Artists – Comprehension

Artists----Comprehension

Wren and Martin Comprehension Exercise 147


The Artist co-operates with God in making increasingly larger numbers of people see the beauty of the world which these people could never see for themselves, The world is, of course, God’s artistic masterpiece; but it is the artist who lends people eyes to see it with. Browning’s Fra Lippo has the last word on the subject:-

For, don’t you mark, we’re made so that we love
First when we see them painted, things we have passed

Perhaps a hundred times nor cared to see?

In this sense, Oscar Wilde’s paradox is perfectly true : that Nature imitates Art; for the majority of men see in Nature what Art has taught them to see in Nature. The fogs of London, said Wilde, were the invention of Whistler. To love beauty therefore becomes to the artist, as an artist, his first duty. To love beauty, that is, to see it for himself first, and then to communicate it to others; for love implies at once vision and reproduction. It must be the first article in an artist’s creed, as an artist, that beauty is the best interpreter of God to man; that; when he has got hold of beauty, he has got hold of the surest key to the knowledge of God. Keats has said that Beauty is Truth. Now, this is not true. But to us here, Beauty is, as Plato said, the splendour of Truth. The artist, as an artist, must be content with the splendour and, through this splendour strive to convey the truth. Tie has no business with truth as such as the philosopher, for instance, has. He has no concern with conduct as such, as the moralist, for instance, has. It is not his function to exhort men to good works, or to prove things; but merely to exhibit then. Plato thought a picture, for instance, was just a copy of an object – a copy of the idea. It was Aristotle, Plato’s pupil, who pointed out that, though a picture was in one sense certainly a copy and therefore something less than the object, in another sense it was something more than the object. It was, briefly, the idea of the object made visible to the eye. Art, therefore, does not consist merely in line and colour, sound and image; but primarily in ideas. Beauty may not be useful. Beauty may not improve our minds. But beauty must please. Indeed, such is the inherent delightfulness of beauty that, by its magic touch, not only the ugly becomes pleasureable, but even sorrow becomes a joy. That is the explanation of the pleasure we feel in tragedy. What would shock us in actual life gives us pleasure in a tragedy. For tragedy makes experience significant; and by making it significant, it makes it beautiful; and by making it beautiful, it makes it pleasant. And yet, it does not aim at pleasing; it only aims at exhibiting. Pleasure is not its aim; it is its effect.

– Armando Menezes


1. What does the artist do for most of us?
The artist acquaints us with the beauty of the world.

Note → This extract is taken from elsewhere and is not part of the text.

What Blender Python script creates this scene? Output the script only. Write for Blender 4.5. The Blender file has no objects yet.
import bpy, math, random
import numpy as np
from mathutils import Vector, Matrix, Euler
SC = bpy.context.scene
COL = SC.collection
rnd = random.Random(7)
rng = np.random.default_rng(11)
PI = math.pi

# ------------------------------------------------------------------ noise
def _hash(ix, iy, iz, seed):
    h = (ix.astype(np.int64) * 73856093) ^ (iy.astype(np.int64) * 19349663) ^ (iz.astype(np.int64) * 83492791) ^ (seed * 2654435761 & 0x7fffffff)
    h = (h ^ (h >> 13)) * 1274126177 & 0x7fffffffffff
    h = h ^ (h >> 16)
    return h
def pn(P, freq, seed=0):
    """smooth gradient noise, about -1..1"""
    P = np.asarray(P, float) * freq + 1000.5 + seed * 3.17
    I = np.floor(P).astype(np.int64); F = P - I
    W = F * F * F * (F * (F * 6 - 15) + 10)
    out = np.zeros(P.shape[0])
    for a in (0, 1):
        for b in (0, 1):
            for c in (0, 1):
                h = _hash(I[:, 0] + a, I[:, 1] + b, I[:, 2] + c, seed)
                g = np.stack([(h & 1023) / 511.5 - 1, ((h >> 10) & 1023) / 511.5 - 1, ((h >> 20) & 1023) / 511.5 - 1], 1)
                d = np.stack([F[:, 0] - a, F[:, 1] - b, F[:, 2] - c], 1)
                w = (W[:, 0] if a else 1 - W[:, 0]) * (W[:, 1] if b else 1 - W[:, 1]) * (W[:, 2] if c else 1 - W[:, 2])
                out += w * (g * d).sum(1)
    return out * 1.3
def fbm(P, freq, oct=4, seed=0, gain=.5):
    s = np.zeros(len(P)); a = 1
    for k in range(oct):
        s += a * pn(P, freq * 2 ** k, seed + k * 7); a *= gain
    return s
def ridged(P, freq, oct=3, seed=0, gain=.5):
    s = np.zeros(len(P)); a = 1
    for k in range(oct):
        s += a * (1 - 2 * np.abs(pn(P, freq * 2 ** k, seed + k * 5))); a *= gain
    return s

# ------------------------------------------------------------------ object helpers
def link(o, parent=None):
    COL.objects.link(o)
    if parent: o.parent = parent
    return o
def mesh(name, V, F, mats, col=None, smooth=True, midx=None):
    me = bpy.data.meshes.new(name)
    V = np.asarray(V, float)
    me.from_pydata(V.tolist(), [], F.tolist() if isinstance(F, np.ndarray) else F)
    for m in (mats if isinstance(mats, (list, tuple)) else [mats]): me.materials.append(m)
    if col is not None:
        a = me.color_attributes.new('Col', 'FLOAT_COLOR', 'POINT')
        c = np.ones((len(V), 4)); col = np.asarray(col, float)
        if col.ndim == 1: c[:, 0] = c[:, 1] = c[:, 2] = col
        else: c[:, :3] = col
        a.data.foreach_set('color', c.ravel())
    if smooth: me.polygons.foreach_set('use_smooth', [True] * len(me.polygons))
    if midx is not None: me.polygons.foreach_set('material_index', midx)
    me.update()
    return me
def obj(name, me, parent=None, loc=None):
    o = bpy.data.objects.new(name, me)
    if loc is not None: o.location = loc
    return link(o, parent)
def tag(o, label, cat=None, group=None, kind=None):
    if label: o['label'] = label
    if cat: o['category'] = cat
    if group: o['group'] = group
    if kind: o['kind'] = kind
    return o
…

2. Why does the artist “lend” his eyes to people?
The artist lends his eyes to people for them to see the beauty of the world and nature. We often love things when we see them painted.


3. Explain: “Nature imitates Art.”
Many people are unable to see the beauty of nature unless they see it painted. They see in nature what art has taught them to see. So, nature imitates art.


4. What is the artist’s first duty? Why?
Artist’s first duty is to see, love and appreciate beauty. He cannot show the beauty, unless he sees it first.


5. What is the surest key to the knowledge of God? Why?
The surest key to the knowledge of God is to get hold of beauty. For, beauty is the best interpreter of God to man.


6. What is the artist’s real function?
Artist’s real function is to exhibit beauty of things.


7. In what does Art primarily consist?
Art primarily consists in ideas.


8. When does sorrow become a joy?
Art makes a sorrowful experience beautiful and by making it beautiful, it becomes joyously bearable. So, sorrow becomes a joy.